28 September, 2011
New Amazon Silk Web Browser Announced
Posted by Ben Rowland in Web technology, Cool!, Mobile,
Amazon today announced a new Kindle, the
Kindle Fire, which is a full-color tablet with access to apps and streaming content. The big news for web developers, though, is the Silk cloud-based web browser they have developed and installed on it.
According to Amazon, it uses a "split-architecture" in which the browser will make a decision whether to render a website on the device or remotely in the cloud.
No word yet on the rendering engine used in the browser, but their video contains some interesting information about the browser.
First, it's named Silk due to the single very strong connection between the browser and the cloud. The cloud serves as a virtually unlimited browser cache.
They talk a lot in the video about reducing TCP latency when making requests for assets. It's true -- the typical web page loads a ton of content, which requires making many, many HTTP requests to potentially many different servers. A substantial amount of the time a user spends waiting for a page to render is actually caused by waiting for the page's assets to download. From my understanding of this video, and the way they describe the name "silk," I wonder if the browser will create a small number of TCP connections to cloud servers, and then pull down multiple assets (javascript, images, etc.) through each connection. TCP connections take some time to establish and optimize, and considering the browser needs to do this 80 times per page on average (according to the video), this would be a dramatic improvement in mobile browser performance if true.

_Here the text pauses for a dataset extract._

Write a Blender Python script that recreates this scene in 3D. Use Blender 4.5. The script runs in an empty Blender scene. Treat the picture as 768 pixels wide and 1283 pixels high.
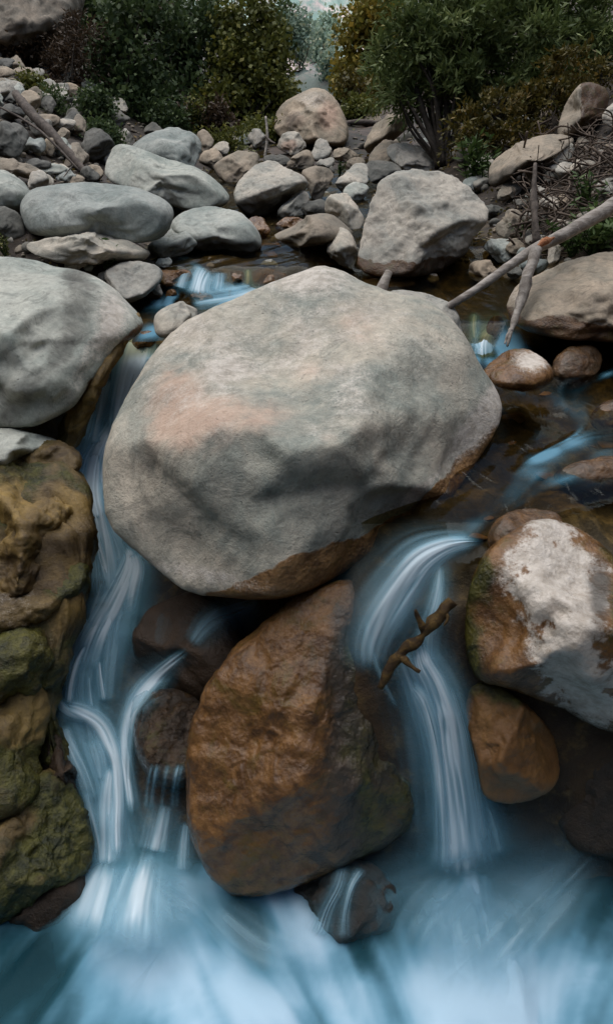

The rendering engine evidently has a few more tricks up its sleeve, including the ability to detect the next page based on aggregated user activity (privacy advocates will wonder if it is possible to disable this capability) and pre-cache it. The video also mentions that the cloud can optimize content delivery, which I suspect means that it will detect and scale down large images and compress HTML, CSS and javascript. The image scaling and compression capability makes me wonder if Silk will become available on other types of devices -- and if Amazon intends to release other versions of Kindle with different screen sizes and resolutions.